I have both; one 4-32 and three razors. A ranger band over the razor’s parallax knob helps, and a throw lever is almost mandatory (although it might get smoother with use…one of mine has worn in a bit).
During bright daylight, my recent model 4-32 is freaking amazing. Sharp sharp sharp. Handles flare
without a hood like a champ. The razor is no slouch either, but needs a hood to get close to the NF in the flare dept.
The razor has a better eyebox but has worse FOV. If varmint hunting all day, I’d go Razor on eyebox alone. Previously, I thought the NF was fine for eyebox, but this summer I got to compare them. The NF is not
horrible, but it’s something I noticed that bothered me a bit. I was using a 1.5” mount on a Bravo.
If shooting once or twice on a hunt, it’s a wash. Half-day on the range…might bug you. All day varmint shooting in varied light conditions and tripod use…the NF’s eyebox bugged me a little.
NF has less DOF, so one must twiddle more.
Elevation turrets on both aren’t great. For hunting, I like that the Razor is locking. NF does have the edge here on click-feel, but I don’t think it’s awesome compared to my Razor 4.5-27 or especially my S&B DTII+ turrets. Note that I do not dial with these two scopes in question, nor use the zero stop. That’s for my gun with the S&B!
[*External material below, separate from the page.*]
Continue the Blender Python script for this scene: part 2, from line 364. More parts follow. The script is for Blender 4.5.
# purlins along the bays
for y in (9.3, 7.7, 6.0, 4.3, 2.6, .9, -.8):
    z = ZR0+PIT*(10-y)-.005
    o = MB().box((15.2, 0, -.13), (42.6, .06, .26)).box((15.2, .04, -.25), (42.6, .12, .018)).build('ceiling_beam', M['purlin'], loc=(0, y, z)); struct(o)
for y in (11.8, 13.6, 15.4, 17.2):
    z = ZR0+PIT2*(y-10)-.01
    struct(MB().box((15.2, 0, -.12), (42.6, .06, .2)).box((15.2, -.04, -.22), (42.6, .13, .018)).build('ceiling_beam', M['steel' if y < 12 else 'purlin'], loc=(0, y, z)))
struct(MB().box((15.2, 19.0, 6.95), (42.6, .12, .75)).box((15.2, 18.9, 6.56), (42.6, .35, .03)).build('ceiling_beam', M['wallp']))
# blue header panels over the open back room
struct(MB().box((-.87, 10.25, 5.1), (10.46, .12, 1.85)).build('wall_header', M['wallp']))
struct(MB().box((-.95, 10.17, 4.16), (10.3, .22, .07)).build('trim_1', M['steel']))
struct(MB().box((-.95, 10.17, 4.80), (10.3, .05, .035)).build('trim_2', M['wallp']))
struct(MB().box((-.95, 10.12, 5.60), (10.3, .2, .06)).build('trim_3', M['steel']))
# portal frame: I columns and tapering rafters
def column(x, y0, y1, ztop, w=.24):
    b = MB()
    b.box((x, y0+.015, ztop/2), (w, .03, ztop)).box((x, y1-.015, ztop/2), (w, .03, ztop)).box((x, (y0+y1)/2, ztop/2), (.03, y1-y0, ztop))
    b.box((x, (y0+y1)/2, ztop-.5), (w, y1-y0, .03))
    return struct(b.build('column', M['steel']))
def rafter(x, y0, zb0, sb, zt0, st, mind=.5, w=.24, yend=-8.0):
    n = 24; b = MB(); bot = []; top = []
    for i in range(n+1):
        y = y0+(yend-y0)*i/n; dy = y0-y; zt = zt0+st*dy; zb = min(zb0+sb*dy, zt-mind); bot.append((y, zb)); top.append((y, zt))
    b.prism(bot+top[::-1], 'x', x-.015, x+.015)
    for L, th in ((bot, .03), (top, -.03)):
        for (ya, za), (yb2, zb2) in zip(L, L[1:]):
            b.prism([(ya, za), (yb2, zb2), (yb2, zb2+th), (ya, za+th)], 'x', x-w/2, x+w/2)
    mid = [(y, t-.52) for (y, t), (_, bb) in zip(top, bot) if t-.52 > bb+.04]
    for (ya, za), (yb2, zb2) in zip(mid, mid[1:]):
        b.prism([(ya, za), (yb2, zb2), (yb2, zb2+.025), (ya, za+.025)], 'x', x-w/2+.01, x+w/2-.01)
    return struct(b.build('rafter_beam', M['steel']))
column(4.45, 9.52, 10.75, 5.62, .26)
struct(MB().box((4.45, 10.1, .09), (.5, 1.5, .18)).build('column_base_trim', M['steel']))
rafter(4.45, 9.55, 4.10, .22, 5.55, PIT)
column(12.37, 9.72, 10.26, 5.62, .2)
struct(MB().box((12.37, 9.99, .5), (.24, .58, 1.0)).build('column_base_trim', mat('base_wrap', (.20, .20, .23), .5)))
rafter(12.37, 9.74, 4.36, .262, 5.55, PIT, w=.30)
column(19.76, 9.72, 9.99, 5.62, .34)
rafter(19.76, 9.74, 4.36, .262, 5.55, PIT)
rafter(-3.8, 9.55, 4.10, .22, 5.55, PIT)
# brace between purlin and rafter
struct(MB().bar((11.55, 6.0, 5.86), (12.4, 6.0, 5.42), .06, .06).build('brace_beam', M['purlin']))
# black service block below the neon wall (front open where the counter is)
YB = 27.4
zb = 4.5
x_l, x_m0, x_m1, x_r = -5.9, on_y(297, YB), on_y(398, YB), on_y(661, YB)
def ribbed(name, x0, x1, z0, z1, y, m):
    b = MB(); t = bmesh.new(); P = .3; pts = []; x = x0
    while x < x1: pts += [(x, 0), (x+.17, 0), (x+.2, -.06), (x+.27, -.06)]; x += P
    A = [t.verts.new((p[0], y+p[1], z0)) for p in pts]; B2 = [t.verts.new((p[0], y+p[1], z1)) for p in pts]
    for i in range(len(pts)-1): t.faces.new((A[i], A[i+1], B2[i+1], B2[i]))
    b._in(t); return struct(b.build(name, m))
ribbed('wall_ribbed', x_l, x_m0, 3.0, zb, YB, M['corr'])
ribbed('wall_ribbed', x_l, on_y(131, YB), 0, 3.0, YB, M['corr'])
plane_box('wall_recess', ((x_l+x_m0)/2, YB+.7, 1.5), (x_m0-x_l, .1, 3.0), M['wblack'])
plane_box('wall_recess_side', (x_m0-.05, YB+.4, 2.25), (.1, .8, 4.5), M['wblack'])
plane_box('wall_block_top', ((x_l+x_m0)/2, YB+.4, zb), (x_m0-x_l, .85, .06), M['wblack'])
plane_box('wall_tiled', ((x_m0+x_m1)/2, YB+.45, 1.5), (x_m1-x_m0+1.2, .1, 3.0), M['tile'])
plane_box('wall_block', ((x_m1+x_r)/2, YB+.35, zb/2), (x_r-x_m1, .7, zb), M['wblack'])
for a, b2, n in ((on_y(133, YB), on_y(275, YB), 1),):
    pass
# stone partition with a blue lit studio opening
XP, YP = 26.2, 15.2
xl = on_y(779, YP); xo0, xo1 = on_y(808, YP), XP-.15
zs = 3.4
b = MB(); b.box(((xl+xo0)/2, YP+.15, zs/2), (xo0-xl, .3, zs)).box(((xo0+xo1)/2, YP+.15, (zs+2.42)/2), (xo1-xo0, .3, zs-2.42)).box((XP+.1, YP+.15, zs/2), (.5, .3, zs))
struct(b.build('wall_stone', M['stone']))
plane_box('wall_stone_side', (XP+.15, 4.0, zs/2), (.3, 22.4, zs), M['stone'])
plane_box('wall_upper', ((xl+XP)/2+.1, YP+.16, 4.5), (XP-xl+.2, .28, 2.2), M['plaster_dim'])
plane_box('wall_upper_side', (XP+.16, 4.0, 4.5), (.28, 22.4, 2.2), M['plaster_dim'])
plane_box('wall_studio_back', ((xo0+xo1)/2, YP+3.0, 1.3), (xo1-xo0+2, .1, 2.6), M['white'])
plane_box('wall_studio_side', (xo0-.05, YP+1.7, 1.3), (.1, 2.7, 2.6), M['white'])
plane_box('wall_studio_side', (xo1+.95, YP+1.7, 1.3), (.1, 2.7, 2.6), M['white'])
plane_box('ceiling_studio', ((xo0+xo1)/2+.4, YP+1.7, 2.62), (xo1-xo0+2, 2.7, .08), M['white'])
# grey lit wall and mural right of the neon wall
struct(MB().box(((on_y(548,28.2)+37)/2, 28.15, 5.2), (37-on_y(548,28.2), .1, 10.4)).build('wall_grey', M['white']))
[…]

Just getting into dialing, you see. Been a holdover-type guy.
Love the zoom range on the NF. Great for tiny ground squirrels.
Now this is a little hazy: I
think (but do not know) that the Razor is a fair bit better at dusk. Again, don’t totally trust me on this, as I haven’t done a direct comparo. But I know, in my experience, that the 4-32 at 15x-20x isn’t great when the light is fading.
That’s the zoom range I tend to use when varmint shooting. If you are shooting larger game at a lower zoom, I reckon that the fading light issue might bug you less.